KH Abdul Chalim dari Leuwimunding, Majalengka, Jawa Barat merupakan ulama pejuang yang menggerakkan kemerdekaan masyarakat pribumi dari bangsa penjajah. Perjuangan KH Abdul Chalim Leuwimunding dimulai setelah pulang dari Negeri Hijaz tahun 1914 M. Melalui jaringan informasi Kekuwuan, ia mendengarkan Peristiwa Cimareme 1919 dibicarakan di berbagai tempat di Jawa Barat, yaitu Gerakan Antikolonial KH Hasan Arif di Garut.   

 

Bersama kiai-kiai lain di Surabaya, Kiai Abdul Chalim terlibat intens dalam mengorganisasi Taswirul Afkar, Syubbanul Wathan, Komite Hijaz, dan pendirian Jam`iyah NU. KH Abdul Chalim juga mewakili kalangan ulama pesantren di dalam Kongres-kongres al-Islam, termasuk ketika membentuk Komite Khilafah setelah Khilafah dihapuskan pada tahun 1924 oleh Turki Utsmani.   

 

KH Abdul Chalim menjadi kiai khos dalam penggemblengan Hizbullah di Cibarusah, ikut memimpin gerilya di Jawa Barat-Majalengka, dan sering mengambil markas Pertapaan di Banada dan Rajagaluh. Beliau juga memimpin Kontingen Jawa Barat-Majalengka-Cirebon untuk menjawab seruan Resolusi Jihad melawan penjajah yang dikumandangkan Rais Akbar NU di Surabaya, selain Kontingen Cirebon ada yang di bawah KH Abbas.   

 

Setelah terbentuk kepengurusan NU pada tahun 1926, KH Abdul Chalim duduk sebagai Katib Tsani yang menjadi dapur kerja-kerja KH Abdul Wahab Chasbullah (sebagai Katib Awal) di dalam jajaran Syuriyah.

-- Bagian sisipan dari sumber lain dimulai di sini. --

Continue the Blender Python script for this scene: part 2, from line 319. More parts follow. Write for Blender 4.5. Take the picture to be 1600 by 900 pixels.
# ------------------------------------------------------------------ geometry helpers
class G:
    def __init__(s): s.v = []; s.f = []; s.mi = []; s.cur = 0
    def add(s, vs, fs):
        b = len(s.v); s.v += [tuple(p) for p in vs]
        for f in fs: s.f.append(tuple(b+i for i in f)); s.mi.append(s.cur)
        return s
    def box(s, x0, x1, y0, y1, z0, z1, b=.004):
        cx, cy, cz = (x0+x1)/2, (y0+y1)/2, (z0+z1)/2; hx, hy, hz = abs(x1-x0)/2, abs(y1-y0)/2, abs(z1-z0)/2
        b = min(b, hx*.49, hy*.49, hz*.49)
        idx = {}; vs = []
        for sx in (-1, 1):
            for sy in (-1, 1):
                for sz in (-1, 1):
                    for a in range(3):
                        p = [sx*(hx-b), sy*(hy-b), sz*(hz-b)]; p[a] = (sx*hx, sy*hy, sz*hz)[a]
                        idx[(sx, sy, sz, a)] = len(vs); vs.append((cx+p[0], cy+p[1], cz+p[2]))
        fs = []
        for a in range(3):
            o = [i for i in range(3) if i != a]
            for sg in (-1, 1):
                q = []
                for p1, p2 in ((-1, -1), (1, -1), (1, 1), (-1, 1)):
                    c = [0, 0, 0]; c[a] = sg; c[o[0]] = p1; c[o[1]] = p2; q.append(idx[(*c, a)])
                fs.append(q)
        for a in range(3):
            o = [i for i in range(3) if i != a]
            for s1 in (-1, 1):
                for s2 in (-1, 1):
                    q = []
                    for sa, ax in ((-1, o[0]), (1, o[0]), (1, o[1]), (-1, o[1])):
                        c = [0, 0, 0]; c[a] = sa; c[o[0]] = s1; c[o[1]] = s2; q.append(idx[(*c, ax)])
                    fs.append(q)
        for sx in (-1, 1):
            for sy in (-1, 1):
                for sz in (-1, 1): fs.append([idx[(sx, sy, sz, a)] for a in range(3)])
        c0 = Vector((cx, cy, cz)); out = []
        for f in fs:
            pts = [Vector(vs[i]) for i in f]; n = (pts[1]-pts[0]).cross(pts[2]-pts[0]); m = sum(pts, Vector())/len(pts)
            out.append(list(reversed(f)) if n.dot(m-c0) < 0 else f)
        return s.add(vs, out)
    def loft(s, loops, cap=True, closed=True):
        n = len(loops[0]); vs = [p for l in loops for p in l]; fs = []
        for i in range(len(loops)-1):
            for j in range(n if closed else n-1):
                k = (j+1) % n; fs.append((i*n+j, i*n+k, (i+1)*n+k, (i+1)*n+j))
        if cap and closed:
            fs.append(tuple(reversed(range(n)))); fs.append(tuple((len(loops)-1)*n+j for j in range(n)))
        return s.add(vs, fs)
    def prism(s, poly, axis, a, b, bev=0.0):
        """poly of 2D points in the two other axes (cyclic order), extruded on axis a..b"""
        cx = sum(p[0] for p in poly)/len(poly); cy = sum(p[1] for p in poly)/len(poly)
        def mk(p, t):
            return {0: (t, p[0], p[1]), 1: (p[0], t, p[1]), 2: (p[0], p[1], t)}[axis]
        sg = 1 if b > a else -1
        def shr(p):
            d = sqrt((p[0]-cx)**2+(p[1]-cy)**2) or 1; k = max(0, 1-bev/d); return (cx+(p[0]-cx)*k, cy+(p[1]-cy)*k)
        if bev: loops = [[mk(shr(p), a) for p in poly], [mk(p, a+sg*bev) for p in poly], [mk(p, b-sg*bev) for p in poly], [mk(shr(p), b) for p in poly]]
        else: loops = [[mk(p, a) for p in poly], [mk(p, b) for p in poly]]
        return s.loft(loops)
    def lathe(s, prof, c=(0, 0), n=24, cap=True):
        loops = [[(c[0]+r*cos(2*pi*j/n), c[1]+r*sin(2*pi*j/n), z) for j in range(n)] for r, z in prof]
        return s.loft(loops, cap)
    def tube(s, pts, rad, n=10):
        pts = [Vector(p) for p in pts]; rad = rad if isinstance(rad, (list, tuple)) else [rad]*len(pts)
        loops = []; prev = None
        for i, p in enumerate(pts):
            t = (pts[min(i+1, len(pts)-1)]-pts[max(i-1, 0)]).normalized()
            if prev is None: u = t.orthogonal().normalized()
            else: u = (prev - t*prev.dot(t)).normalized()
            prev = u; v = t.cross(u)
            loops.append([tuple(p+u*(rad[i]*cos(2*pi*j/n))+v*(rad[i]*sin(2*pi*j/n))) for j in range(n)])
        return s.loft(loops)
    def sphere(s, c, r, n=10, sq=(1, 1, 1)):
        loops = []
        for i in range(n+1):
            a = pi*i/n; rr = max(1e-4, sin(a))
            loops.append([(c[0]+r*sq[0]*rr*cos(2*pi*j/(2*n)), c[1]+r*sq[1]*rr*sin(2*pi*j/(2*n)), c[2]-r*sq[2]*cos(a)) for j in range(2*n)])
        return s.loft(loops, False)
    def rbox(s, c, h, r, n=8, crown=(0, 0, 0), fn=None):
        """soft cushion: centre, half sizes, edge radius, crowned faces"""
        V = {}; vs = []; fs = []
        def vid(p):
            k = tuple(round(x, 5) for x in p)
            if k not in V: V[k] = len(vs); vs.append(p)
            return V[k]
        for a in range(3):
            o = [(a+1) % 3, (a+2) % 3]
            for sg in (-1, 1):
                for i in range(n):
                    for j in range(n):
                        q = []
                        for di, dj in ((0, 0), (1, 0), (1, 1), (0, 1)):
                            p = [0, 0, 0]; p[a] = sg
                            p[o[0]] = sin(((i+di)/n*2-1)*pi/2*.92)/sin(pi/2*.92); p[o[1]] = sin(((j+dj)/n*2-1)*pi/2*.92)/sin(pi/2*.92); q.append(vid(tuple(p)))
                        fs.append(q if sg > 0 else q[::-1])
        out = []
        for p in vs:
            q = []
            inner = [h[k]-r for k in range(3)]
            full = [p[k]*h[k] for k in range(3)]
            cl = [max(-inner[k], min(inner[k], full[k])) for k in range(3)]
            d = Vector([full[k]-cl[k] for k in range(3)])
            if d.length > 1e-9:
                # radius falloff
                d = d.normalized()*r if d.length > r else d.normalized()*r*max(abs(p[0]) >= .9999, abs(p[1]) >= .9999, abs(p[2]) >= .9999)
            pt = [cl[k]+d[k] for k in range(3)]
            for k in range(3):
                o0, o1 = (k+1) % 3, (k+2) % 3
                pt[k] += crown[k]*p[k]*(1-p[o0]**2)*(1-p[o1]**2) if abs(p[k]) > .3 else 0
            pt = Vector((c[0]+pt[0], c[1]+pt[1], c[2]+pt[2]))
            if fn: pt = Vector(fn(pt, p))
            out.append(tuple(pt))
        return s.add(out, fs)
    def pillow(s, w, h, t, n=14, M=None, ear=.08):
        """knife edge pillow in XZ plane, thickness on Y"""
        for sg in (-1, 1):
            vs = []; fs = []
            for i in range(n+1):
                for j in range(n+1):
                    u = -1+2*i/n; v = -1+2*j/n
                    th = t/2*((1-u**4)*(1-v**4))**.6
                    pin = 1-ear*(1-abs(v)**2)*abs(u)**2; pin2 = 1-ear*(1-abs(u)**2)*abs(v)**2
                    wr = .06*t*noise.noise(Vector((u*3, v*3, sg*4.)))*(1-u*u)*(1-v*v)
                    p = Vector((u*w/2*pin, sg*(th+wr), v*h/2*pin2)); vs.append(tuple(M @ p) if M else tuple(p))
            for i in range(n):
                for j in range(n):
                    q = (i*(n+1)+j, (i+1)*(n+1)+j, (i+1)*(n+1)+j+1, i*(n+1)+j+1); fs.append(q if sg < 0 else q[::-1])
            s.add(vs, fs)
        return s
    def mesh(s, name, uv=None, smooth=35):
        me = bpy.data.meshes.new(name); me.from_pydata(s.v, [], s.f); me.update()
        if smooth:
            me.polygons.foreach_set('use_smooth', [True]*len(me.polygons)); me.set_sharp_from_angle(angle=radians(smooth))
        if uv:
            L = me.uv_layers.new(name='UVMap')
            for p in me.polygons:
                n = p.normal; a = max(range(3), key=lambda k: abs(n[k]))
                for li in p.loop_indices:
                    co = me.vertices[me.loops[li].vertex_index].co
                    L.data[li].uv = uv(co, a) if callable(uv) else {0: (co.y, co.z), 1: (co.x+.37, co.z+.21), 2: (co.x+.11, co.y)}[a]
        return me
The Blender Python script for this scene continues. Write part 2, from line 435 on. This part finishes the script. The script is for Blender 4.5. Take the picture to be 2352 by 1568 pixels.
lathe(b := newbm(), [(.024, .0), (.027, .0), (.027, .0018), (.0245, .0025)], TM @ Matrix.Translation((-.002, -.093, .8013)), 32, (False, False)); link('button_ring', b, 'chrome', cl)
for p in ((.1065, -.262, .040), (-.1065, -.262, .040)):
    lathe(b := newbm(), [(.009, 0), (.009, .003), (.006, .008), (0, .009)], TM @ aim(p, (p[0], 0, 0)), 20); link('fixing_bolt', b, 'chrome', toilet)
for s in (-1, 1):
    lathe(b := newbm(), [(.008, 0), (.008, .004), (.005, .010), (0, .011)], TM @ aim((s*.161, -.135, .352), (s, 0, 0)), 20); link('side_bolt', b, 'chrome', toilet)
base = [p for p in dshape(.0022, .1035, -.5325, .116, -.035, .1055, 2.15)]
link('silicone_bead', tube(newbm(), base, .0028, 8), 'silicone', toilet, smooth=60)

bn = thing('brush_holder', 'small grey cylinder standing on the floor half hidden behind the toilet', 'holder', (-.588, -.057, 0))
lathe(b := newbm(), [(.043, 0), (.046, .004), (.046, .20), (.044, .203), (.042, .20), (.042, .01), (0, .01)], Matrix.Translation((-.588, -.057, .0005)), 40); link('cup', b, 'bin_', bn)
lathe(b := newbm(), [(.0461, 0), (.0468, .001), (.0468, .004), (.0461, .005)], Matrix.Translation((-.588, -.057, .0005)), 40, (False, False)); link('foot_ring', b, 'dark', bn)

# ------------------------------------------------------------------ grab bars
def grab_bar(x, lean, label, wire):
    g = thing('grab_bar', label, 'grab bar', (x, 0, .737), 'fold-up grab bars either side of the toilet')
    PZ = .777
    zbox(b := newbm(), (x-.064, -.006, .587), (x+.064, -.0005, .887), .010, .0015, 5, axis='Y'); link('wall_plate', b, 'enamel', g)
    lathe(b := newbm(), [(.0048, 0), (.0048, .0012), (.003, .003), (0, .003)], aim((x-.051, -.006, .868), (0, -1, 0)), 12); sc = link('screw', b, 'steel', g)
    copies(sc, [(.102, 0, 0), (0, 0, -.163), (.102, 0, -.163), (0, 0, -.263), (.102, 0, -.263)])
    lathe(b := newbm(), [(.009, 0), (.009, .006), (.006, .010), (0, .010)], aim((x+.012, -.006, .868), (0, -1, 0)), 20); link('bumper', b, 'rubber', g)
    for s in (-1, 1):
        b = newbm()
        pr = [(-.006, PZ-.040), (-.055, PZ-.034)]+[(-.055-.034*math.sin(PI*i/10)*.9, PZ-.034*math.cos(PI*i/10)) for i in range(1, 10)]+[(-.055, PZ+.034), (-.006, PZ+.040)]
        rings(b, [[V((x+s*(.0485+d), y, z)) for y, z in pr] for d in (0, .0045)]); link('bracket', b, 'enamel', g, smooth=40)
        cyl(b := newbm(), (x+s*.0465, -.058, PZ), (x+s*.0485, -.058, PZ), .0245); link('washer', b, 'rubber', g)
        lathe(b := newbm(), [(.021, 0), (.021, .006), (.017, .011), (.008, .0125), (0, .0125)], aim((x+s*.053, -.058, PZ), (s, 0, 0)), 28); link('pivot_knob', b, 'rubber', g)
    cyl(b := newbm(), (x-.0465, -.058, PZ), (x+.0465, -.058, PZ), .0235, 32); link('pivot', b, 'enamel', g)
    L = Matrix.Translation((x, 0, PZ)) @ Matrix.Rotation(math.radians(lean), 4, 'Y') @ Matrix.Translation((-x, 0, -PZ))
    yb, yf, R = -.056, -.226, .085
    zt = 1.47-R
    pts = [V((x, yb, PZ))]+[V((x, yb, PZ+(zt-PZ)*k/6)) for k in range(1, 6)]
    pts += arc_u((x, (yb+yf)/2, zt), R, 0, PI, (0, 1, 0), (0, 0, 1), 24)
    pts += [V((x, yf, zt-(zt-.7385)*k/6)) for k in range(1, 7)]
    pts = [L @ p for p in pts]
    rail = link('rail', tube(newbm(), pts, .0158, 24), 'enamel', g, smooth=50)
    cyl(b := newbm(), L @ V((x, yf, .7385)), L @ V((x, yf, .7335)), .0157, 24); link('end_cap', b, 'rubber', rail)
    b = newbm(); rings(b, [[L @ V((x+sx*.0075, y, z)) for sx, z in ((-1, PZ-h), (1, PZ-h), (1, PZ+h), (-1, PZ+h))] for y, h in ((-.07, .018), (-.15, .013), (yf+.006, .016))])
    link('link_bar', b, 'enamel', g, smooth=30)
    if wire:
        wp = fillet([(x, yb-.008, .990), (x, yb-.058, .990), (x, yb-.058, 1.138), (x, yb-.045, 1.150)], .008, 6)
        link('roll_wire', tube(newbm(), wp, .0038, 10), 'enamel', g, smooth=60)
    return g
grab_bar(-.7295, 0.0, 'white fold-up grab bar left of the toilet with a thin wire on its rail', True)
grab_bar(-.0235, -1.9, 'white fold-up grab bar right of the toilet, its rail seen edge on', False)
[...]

Dia juga mendirikan CKM (Koperasi Kaoem Moeslimin). KH Abdul Chalim dianugerahi gelar pahlawan nasional pada 10 November 2023.

 

Ke-13 tokoh NU yang disebutkan di atas merupakan para Mujaddid dan mujahid Islam Ahlussunnah wal jamaah yang memperjuangkan dan mempertahankan kemerdekaan Indonesia. Apa yang mereka perjuangkan tidak lah sia-sia, karena mereka mengangkat harkat martabat bangsa, agama dan negara. Kita sebagai penerus NU generasi sekarang, harus bisa menjaga nama baik mereka, meneruskan perjuangannya, dan menjadikan mereka suri tauladan yang baik.